When I walk into a 12-step room, I can tell at a glance who’s in the throes of addiction and who’s in recovery.
Active addicts are usually pulled down and in on themselves. They stare at the ground. They have all sorts of interfering tension patterns. They’re slumped over. They’re depressed.
Those in recovery are usually buoyant. They have upward direction. They’re light.
I’m listening to this great podcast interview with Alexander Technique teacher Amira Glaser.
She says: “One of the ways that F.M. Alexander described the Alexander Technique was as the study of human reaction. What we’re looking at in the Alexander Technique are our mental, physical and emotional habits and how they come out when we’re confronted with a stimulus. The Technique teaches us how to get into that moment between the stimulus and how we respond.”
FM discussed people arguing about free trade, and how they were stuck in their habitual ways of thinking and couldn’t transcend that.
I haven’t noticed a more elevated way of discussing religion, politics or anything controversial in the Alexander Technique teaching world. People seem just as habitual as any other group when it comes to ideas.

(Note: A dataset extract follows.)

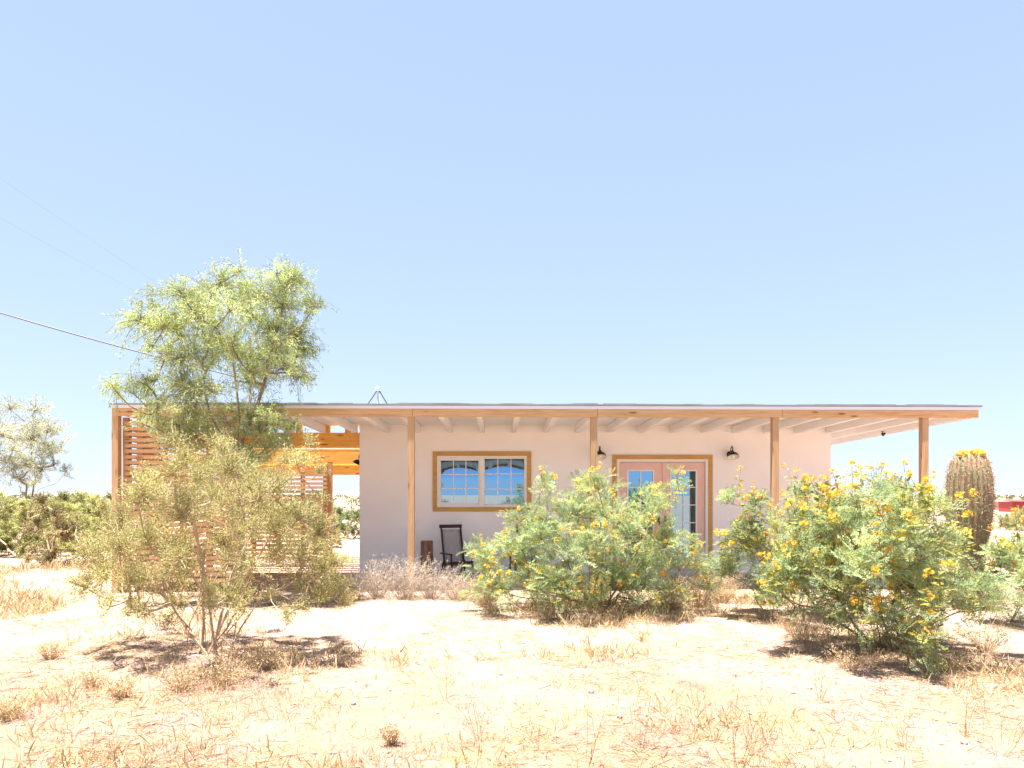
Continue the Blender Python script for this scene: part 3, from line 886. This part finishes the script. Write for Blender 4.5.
crown = [(95, 560, 22), (85, 585, 16), (120, 575, 25), (110, 535, 22), (135, 545, 26), (150, 580, 24), (165, 545, 26), (140, 505, 22), (165, 505, 24), (120, 600, 10),
         (190, 520, 26), (195, 480, 24), (220, 500, 26), (222, 465, 20), (180, 465, 18), (245, 480, 24), (250, 515, 26), (275, 495, 22), (295, 460, 16),
         (280, 530, 26), (300, 515, 22), (310, 545, 24), (325, 570, 20), (295, 575, 22), (265, 560, 22), (240, 545, 20), (210, 550, 22), (180, 575, 20),
         (230, 580, 16), (335, 595, 14), (340, 545, 12), (300, 600, 12), (200, 447, 10), (160, 600, 12), (318, 480, 12), (100, 512, 9), (345, 580, 10), (150, 608, 14), (268, 603, 14), (238, 602, 14), (190, 606, 13), (125, 592, 13), (215, 590, 14)]
LB, LBp, LBn, LBc, LBo = creosote('creosote_bush', 'large open yellow olive bush with many bare stems in the left foreground', (213, 655), [c for c in crown if c[0] < 338], .95, 3, 22, 36, leaf=(.013, .026), stems=26, tipr=.0019, minr=.0021, cols=([(.22, .215, .08), (.18, .19, .07), (.29, .25, .10), (.145, .16, .065)], (4, 3, 3, 2)))

# ---- blue-green bushes with yellow flower heads
def flower_bush(name, label, base_px, crown, depth, copies, fronds, nflow, stalk=(.05, .2), D=None, stems=10, pods=0, fl=1.0, cols=None, group=None, size=(.10, .18)):
    if D is None: D = F * EYE / (base_px[1] - HORIZON)
    base = at(base_px[0], HORIZON + F * EYE / D, D); gz = ground_z(base[0], base[1])
    r = empty(name, (base[0], base[1], gz)); tag(r, label, 'bush', group)
    o = np.array([base[0], base[1], gz]); pl = Plant((0, 0, -.03), .0016)
    cl = clumps_from(crown, D, depth, copies); cl = [(c - o, q) for c, q in cl]
    for c, q in cl: c[2] = max(c[2], .10)
    order = RNG.permutation(len(cl))
    for j in order[:stems]:
        m_ = cl[j][0]; b = RNG.normal(size=3) * .07; b[2] = -.02
        pl.p.append(pl.p[0] + b); pl.par.append(0)
        pl.chain(len(pl.p) - 1, m_ * np.array([.6, .6, .6]), 5, .06, .02)
    cl.sort(key=lambda q: np.linalg.norm(q[0]))
    nodes = [pl.connect(c, .15, .05) for c, q in cl]
    pos, dr, ci = fill(pl, nodes, [q for _, q in cl], 8, 1.05, .5, 0, 2)
    P, Dv, k = sample_leaves(pos, ci, fronds, .05)
    n = len(P); tone = np.clip(1 + RNG.normal(size=len(cl)) * .15, .65, 1.35)
    cols = cols or ([(.165, .210, .095), (.180, .225, .130), (.235, .24, .08), (.125, .165, .075)], (4, 3, 3, 2))
    col = tint(n, cols[0], cols[1], .22, k, tone)
    MB().scatter(FROND[0], FROND[1], P, Dv * .7 + RNG.normal(size=(n, 3)) * .7 + np.array([0, 0, .15]), RNG.uniform(*size, n), col,
                 up=np.tile([0, 0, 1.0], (n, 1))).build('foliage', M['leaf'], r)
    # erect flower stalks from the upper and outer clumps
    score = np.array([c[2] + .25 * RNG.random() - .35 * (c[1]) for c, q in cl])
    pick = np.argsort(-score)[:max(nflow * 2 // 3, 1)]
    FP = []; FD = []; LP = []; LD = []
    for i in range(nflow):
        j = int(pick[RNG.integers(len(pick))]); c, q = cl[j]
        if RNG.random() < .4:
            j = int(RNG.integers(len(cl))); c, q = cl[j]
        a = c + unit(RNG.normal(size=3) + np.array([0, -.5, .8])) * q * .8
        L = RNG.uniform(*stalk); d = unit(np.array([RNG.normal() * .25, RNG.normal() * .25, 1.0]))
        s = pl.chain(nodes[j], a, 2, .05); e = pl.chain(s, a + d * L, 3, .04)
        tip = pl.p[e]
        m_ = int(RNG.integers(7, 16))
        for _ in range(m_):
            dd = unit(RNG.normal(size=3) + d * .9); FP.append(tip + dd * RNG.uniform(.005, .035) * fl - d * .01); FD.append(dd)
        for _ in range(pods):
            t = RNG.uniform(.1, .85); LP.append(a + d * L * t); LD.append(unit(RNG.normal(size=3) * np.array([1, 1, .35])))
    FP = np.array(FP); FD = np.array(FD); n = len(FP)
    col = tint(n, [(.78, .48, .035), (.80, .56, .08), (.72, .35, .03), (.62, .20, .04)], (5, 4, 2, .6), .08)
    MB().scatter(FLOWER[0], FLOWER[1], FP, FD, RNG.uniform(.014, .024, n) * fl, col).build('flowers', M['petal'], r)
    if pods:
        LP = np.array(LP); LD = np.array(LD); n = len(LP); tv, tf = leaf_t(.34)
        col = tint(n, [(.34, .34, .07), (.46, .36, .06), (.22, .26, .10)], (4, 2, 3), .15)
        MB().scatter(tv, tf, LP, LD, RNG.uniform(.065, .11, n), col).build('seed_pods', M['leaf'], r)
    MB().frusta(*pl.branches(2.4, .0018), sides=5).build('stems', M['greenstem'], r)
    return r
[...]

Alexander teachers seem just as easily triggered, and just as nasty and petty as any other group, they just do it with less body tension. Am I missing something? I know I have faulty perceptions and a predisposition towards debunking.
Let me think about my own journey. When I started taking Alexander Technique lessons, I’d say things that were inappropriate frequently. As my training went along, I did this less and less. Despite years of Alexander lessons, however, I never eliminated my inappropriate streak, but I made it more appropriate.
I still get into trouble for things I say, but one-tenth as often as I did when I started my lessons.